Joywashing? Or joy of washing?
My post describing the phenomenon that I call “joywashing” has provoked some interesting discussion online and off. In the meantime, examples keep coming. This morning while catching up a couple reruns of Top Chef Masters, I was struck by this new ad from Clorox Cleanup. The voiceover goes:
When everything’s just the way you want it. When it’s so clean there’s nothing left to think about and nothing left to do. That’s joy. The pure joy of the pure clean that comes with Clorox Bleach.
Then the tagline: pure joy. pure clean.
If cleaning had an emotional territory in the past, it was zen. Cleaning was about calming the storm, taming the flow of mess, getting things under control. The clean home at the end of an ad was a picture of stillness — just Mom and her well-deserved cup of tea, with even the dog neatly groomed and obediently seated. When the economy was good and we worked too hard, the emotional quality of home we aspired to was relaxation and zen-like tranquility. Home was a refuge against the busyness of the outside world. Now, in the days of pink slips and furloughs, all that peace and quiet feels isolating and, honestly, a little scary. Home now needs to be a place of vibrant energy to counter the gloom that surrounds us. The cultural significance of “home” has shifted, and smart marketers will realize that this requires a different kind of emotional content to sell products for this space.

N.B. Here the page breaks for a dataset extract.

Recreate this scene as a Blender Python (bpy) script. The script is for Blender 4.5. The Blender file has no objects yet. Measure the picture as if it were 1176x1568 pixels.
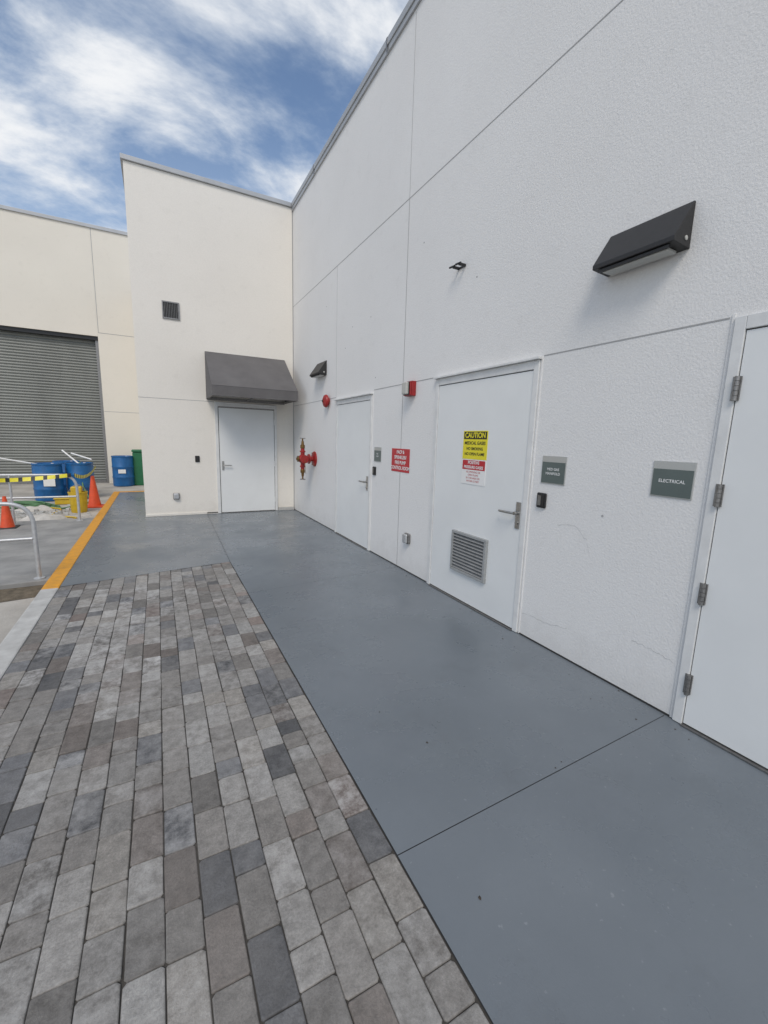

I actually like the ad and I think the territory is a credible space for a cleaning brand to play. Clorox is perhaps a little harsh and I think it would more appropriate to their green cleaning brand or another, gentler sort of product. But there is kind of a joy to the moment they’re describing, when all the work is done and the house is really, truly clean. They’ve backed it up with joyful aesthetics: pops of color that stand out in the white rooms, high energy movements, that well-placed giant bubble, and music that has a soaring quality that matches the tone.
The language may be a little strong. I think that “pure joy” might be an overpromise and it’s risky given the joywashing trend to be so reliant on words like “joy,” “happy,” etc. The reality is that when words like this are so overused in a given time period they become very fluid. We think we know what these words mean because they are so fundamental to our language, but when they are claimed and associated with many different products and experiences in such a short timeframe, their meanings are volatile and susceptible to shift. The word “green” is the best recent example of this.
So, is Clorox’s joy-of-washing positioning joywashing? Perhaps, but my instinct says it will do ok for them. It may require some nimble thinking to maintain differentiation once the rest of the competitive space latches on to the idea. Product or packaging innovation to support the promise would help, because while the aesthetics of a clean home are consistent with joy, the acrid tang of bleach is decidedly not. I don’t know that they can do anything about that (bleach is bleach), but perhaps new scents or gentler formulations could provide sensory support for the joy positioning. It will be interesting to watch how the home space, and especially cleaning brands, evolve in this new emotional context.